| Problem statement |
Reproduce all the material exactly, minus any pictures it holds.

________________________________________

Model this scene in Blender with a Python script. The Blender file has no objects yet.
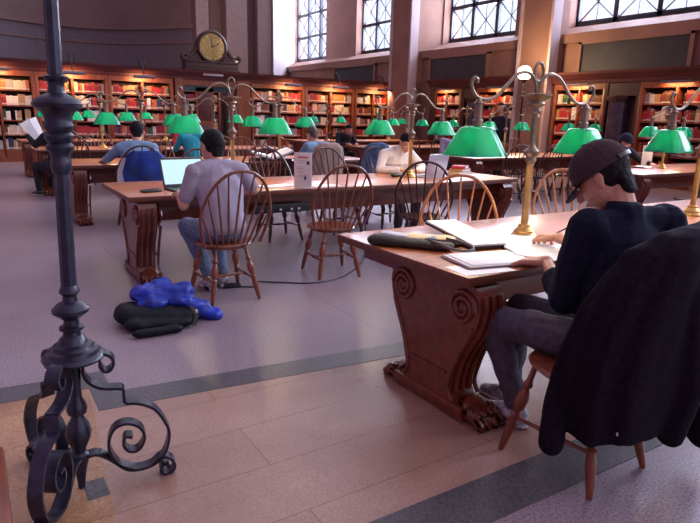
import bpy, bmesh, math, random
from mathutils import Vector, Matrix, Euler, noise
R = math.radians
PI = math.pi
rnd = random.Random(7)
scn = bpy.context.scene
col = scn.collection

# ------------------------------------------------------------------ camera
CH, PITCH, ROLL, YAW, FPX = 1.45, R(13.85), R(1.5), R(57), 590.0
cam_d = bpy.data.cameras.new('camera')
cam = bpy.data.objects.new('camera', cam_d); col.objects.link(cam)
cam_d.sensor_fit = 'HORIZONTAL'; cam_d.sensor_width = 36; cam_d.lens = FPX / 700 * 36
cam_d.clip_start = .05; cam_d.clip_end = 200
fw = Vector((math.cos(YAW) * math.cos(PITCH), math.sin(YAW) * math.cos(PITCH), -math.sin(PITCH)))
rt = Vector((math.sin(YAW), -math.cos(YAW), 0)); up = rt.cross(fw)
cr, sr = math.cos(ROLL), math.sin(ROLL)
r2 = rt * cr + up * sr
u2 = up * cr - rt * sr
cam.matrix_world = Matrix((( r2.x, u2.x, -fw.x, 0), (r2.y, u2.y, -fw.y, 0), (r2.z, u2.z, -fw.z, CH), (0, 0, 0, 1)))
scn.camera = cam
def proj(P):
    d = Vector(P) - Vector((0, 0, CH)); w = d.dot(fw)
    if w < .1: return None
    return (350 + FPX * d.dot(r2) / w, 261.5 - FPX * d.dot(u2) / w, w)
S = 1.264                                   # far shell coordinates are scaled to the hall's true size
def sz(z): return CH + (z - CH) * S

# ------------------------------------------------------------------ materials
MATS = {}
def mat(name, color, rough=.5, metal=0, spec=.5, var=0, scale=8, stretch=None, bump=0, bscale=None, color2=None, emit=None, es=0, coat=0):
    if name in MATS: return MATS[name]
    m = bpy.data.materials.new(name); m.use_nodes = True; MATS[name] = m
    nt = m.node_tree; b = nt.nodes['Principled BSDF']
    b.inputs['Base Color'].default_value = (*color, 1)
    b.inputs['Roughness'].default_value = rough; b.inputs['Metallic'].default_value = metal
    b.inputs['Specular IOR Level'].default_value = spec
    if coat: b.inputs['Coat Weight'].default_value = coat; b.inputs['Coat Roughness'].default_value = .15
    if emit: b.inputs['Emission Color'].default_value = (*emit, 1); b.inputs['Emission Strength'].default_value = es
    if var or bump or color2:
        tc = nt.nodes.new('ShaderNodeTexCoord'); mp = nt.nodes.new('ShaderNodeMapping')
        nt.links.new(tc.outputs['Object'], mp.inputs[0])
        if stretch: mp.inputs['Scale'].default_value = stretch
        n = nt.nodes.new('ShaderNodeTexNoise'); n.inputs['Scale'].default_value = scale; n.inputs['Detail'].default_value = 4
        nt.links.new(mp.outputs[0], n.inputs['Vector'])
        if var or color2:
            rp = nt.nodes.new('ShaderNodeValToRGB')
            c2 = color2 or tuple(min(1, c * (1 + var)) for c in color); c1 = tuple(c * (1 - var) for c in color) if not color2 else color
            rp.color_ramp.elements[0].color = (*c1, 1); rp.color_ramp.elements[1].color = (*c2, 1)
            rp.color_ramp.elements[0].position = .32; rp.color_ramp.elements[1].position = .68
            nt.links.new(n.outputs['Fac'], rp.inputs[0]); nt.links.new(rp.outputs[0], b.inputs['Base Color'])
        if bump:
            n2 = n
            if bscale:
                n2 = nt.nodes.new('ShaderNodeTexNoise'); n2.inputs['Scale'].default_value = bscale; nt.links.new(mp.outputs[0], n2.inputs['Vector'])
            bp = nt.nodes.new('ShaderNodeBump'); bp.inputs['Strength'].default_value = bump; bp.inputs['Distance'].default_value = .02
            nt.links.new(n2.outputs['Fac'], bp.inputs['Height']); nt.links.new(bp.outputs[0], b.inputs['Normal'])
    return m
WOOD = mat('mahogany', (.155, .030, .013), .28, var=.25, scale=3, stretch=(1, 6, 6), coat=.3)
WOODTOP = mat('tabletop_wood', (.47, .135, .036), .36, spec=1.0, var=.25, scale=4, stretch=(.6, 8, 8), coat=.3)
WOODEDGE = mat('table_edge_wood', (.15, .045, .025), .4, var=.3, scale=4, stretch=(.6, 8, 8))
CHAIRW = mat('chair_wood', (.20, .05, .022), .3, var=.35, scale=6, stretch=(4, 4, 1), coat=.3)
CHAIRO = mat('amber_chair_wood', (.55, .20, .06), .32, var=.25, scale=6, stretch=(4, 4, 1), coat=.3)
CHAIRD = mat('dark_chair_wood', (.07, .02, .014), .3, var=.3, scale=6, stretch=(4, 4, 1), coat=.3)
CASEW = mat('oak_case', (.21, .052, .02), .42, var=.35, scale=2.5, stretch=(6, 6, 1))
CASED = mat('dark_case', (.05, .016, .012), .45, var=.3, scale=2.5, stretch=(6, 6, 1))
CORN = mat('cornice_wood', (.095, .021, .022), .5, var=.3, scale=2, stretch=(.5, .5, 5))
IRON = mat('wrought_iron', (.024, .022, .042), .30, .25, var=.4, scale=20, bump=.15)
BRASS = mat('brass', (.55, .33, .12), .3, .85, var=.15, scale=15)
BRONZE = mat('aged_bronze', (.26, .19, .13), .36, .75, var=.3, scale=15)
BLACK = mat('black_plastic', (.015, .015, .02), .4)
SILVER = mat('silver', (.55, .55, .62), .35, .5)
PAPER = mat('paper', (.88, .86, .84), .7)
WHITE = mat('white', (.8, .78, .8), .5)
SKIN = mat('skin', (.62, .30, .20), .5, var=.08, scale=10)
HAIR = mat('dark_hair', (.010, .007, .009), .7, spec=.2, var=.5, scale=60, bump=.4)
HAIRB = mat('brown_hair', (.10, .055, .04), .6, var=.5, scale=60, bump=.4)
STONE = mat('warm_limestone', (.29, .155, .115), .8, var=.12, scale=1.5, bump=.1)
STONEA = mat('mauve_plaster', (.165, .098, .10), .85, var=.08, scale=1.2, bump=.1)
STONEL = mat('pale_stone', (.50, .40, .42), .75, var=.08, scale=1.5)
PANEL = mat('slate_green_panel', (.036, .032, .046), .6, var=.2, scale=3)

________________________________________

| Complete answer |
Model this scene in Blender with a Python script. The Blender file has no objects yet.
import bpy, bmesh, math, random
from mathutils import Vector, Matrix, Euler, noise
R = math.radians
PI = math.pi
rnd = random.Random(7)
scn = bpy.context.scene
col = scn.collection

# ------------------------------------------------------------------ camera
CH, PITCH, ROLL, YAW, FPX = 1.45, R(13.85), R(1.5), R(57), 590.0
cam_d = bpy.data.cameras.new('camera')
cam = bpy.data.objects.new('camera', cam_d); col.objects.link(cam)
cam_d.sensor_fit = 'HORIZONTAL'; cam_d.sensor_width = 36; cam_d.lens = FPX / 700 * 36
cam_d.clip_start = .05; cam_d.clip_end = 200
fw = Vector((math.cos(YAW) * math.cos(PITCH), math.sin(YAW) * math.cos(PITCH), -math.sin(PITCH)))
rt = Vector((math.sin(YAW), -math.cos(YAW), 0)); up = rt.cross(fw)
cr, sr = math.cos(ROLL), math.sin(ROLL)
r2 = rt * cr + up * sr
u2 = up * cr - rt * sr
cam.matrix_world = Matrix((( r2.x, u2.x, -fw.x, 0), (r2.y, u2.y, -fw.y, 0), (r2.z, u2.z, -fw.z, CH), (0, 0, 0, 1)))
scn.camera = cam
def proj(P):
    d = Vector(P) - Vector((0, 0, CH)); w = d.dot(fw)
    if w < .1: return None
    return (350 + FPX * d.dot(r2) / w, 261.5 - FPX * d.dot(u2) / w, w)
S = 1.264                                   # far shell coordinates are scaled to the hall's true size
def sz(z): return CH + (z - CH) * S

# ------------------------------------------------------------------ materials
MATS = {}
def mat(name, color, rough=.5, metal=0, spec=.5, var=0, scale=8, stretch=None, bump=0, bscale=None, color2=None, emit=None, es=0, coat=0):
    if name in MATS: return MATS[name]
    m = bpy.data.materials.new(name); m.use_nodes = True; MATS[name] = m
    nt = m.node_tree; b = nt.nodes['Principled BSDF']
    b.inputs['Base Color'].default_value = (*color, 1)
    b.inputs['Roughness'].default_value = rough; b.inputs['Metallic'].default_value = metal
    b.inputs['Specular IOR Level'].default_value = spec
    if coat: b.inputs['Coat Weight'].default_value = coat; b.inputs['Coat Roughness'].default_value = .15
    if emit: b.inputs['Emission Color'].default_value = (*emit, 1); b.inputs['Emission Strength'].default_value = es
    if var or bump or color2:
        tc = nt.nodes.new('ShaderNodeTexCoord'); mp = nt.nodes.new('ShaderNodeMapping')
        nt.links.new(tc.outputs['Object'], mp.inputs[0])
        if stretch: mp.inputs['Scale'].default_value = stretch
        n = nt.nodes.new('ShaderNodeTexNoise'); n.inputs['Scale'].default_value = scale; n.inputs['Detail'].default_value = 4
        nt.links.new(mp.outputs[0], n.inputs['Vector'])
        if var or color2:
            rp = nt.nodes.new('ShaderNodeValToRGB')
            c2 = color2 or tuple(min(1, c * (1 + var)) for c in color); c1 = tuple(c * (1 - var) for c in color) if not color2 else color
            rp.color_ramp.elements[0].color = (*c1, 1); rp.color_ramp.elements[1].color = (*c2, 1)
            rp.color_ramp.elements[0].position = .32; rp.color_ramp.elements[1].position = .68
            nt.links.new(n.outputs['Fac'], rp.inputs[0]); nt.links.new(rp.outputs[0], b.inputs['Base Color'])
        if bump:
            n2 = n
            if bscale:
                n2 = nt.nodes.new('ShaderNodeTexNoise'); n2.inputs['Scale'].default_value = bscale; nt.links.new(mp.outputs[0], n2.inputs['Vector'])
            bp = nt.nodes.new('ShaderNodeBump'); bp.inputs['Strength'].default_value = bump; bp.inputs['Distance'].default_value = .02
            nt.links.new(n2.outputs['Fac'], bp.inputs['Height']); nt.links.new(bp.outputs[0], b.inputs['Normal'])
    return m
WOOD = mat('mahogany', (.155, .030, .013), .28, var=.25, scale=3, stretch=(1, 6, 6), coat=.3)
WOODTOP = mat('tabletop_wood', (.47, .135, .036), .36, spec=1.0, var=.25, scale=4, stretch=(.6, 8, 8), coat=.3)
WOODEDGE = mat('table_edge_wood', (.15, .045, .025), .4, var=.3, scale=4, stretch=(.6, 8, 8))
CHAIRW = mat('chair_wood', (.20, .05, .022), .3, var=.35, scale=6, stretch=(4, 4, 1), coat=.3)
CHAIRO = mat('amber_chair_wood', (.55, .20, .06), .32, var=.25, scale=6, stretch=(4, 4, 1), coat=.3)
CHAIRD = mat('dark_chair_wood', (.07, .02, .014), .3, var=.3, scale=6, stretch=(4, 4, 1), coat=.3)
CASEW = mat('oak_case', (.21, .052, .02), .42, var=.35, scale=2.5, stretch=(6, 6, 1))
CASED = mat('dark_case', (.05, .016, .012), .45, var=.3, scale=2.5, stretch=(6, 6, 1))
CORN = mat('cornice_wood', (.095, .021, .022), .5, var=.3, scale=2, stretch=(.5, .5, 5))
IRON = mat('wrought_iron', (.024, .022, .042), .30, .25, var=.4, scale=20, bump=.15)
BRASS = mat('brass', (.55, .33, .12), .3, .85, var=.15, scale=15)
BRONZE = mat('aged_bronze', (.26, .19, .13), .36, .75, var=.3, scale=15)
BLACK = mat('black_plastic', (.015, .015, .02), .4)
SILVER = mat('silver', (.55, .55, .62), .35, .5)
PAPER = mat('paper', (.88, .86, .84), .7)
WHITE = mat('white', (.8, .78, .8), .5)
SKIN = mat('skin', (.62, .30, .20), .5, var=.08, scale=10)
HAIR = mat('dark_hair', (.010, .007, .009), .7, spec=.2, var=.5, scale=60, bump=.4)
HAIRB = mat('brown_hair', (.10, .055, .04), .6, var=.5, scale=60, bump=.4)
STONE = mat('warm_limestone', (.29, .155, .115), .8, var=.12, scale=1.5, bump=.1)
STONEA = mat('mauve_plaster', (.165, .098, .10), .85, var=.08, scale=1.2, bump=.1)
STONEL = mat('pale_stone', (.50, .40, .42), .75, var=.08, scale=1.5)
PANEL = mat('slate_green_panel', (.036, .032, .046), .6, var=.2, scale=3)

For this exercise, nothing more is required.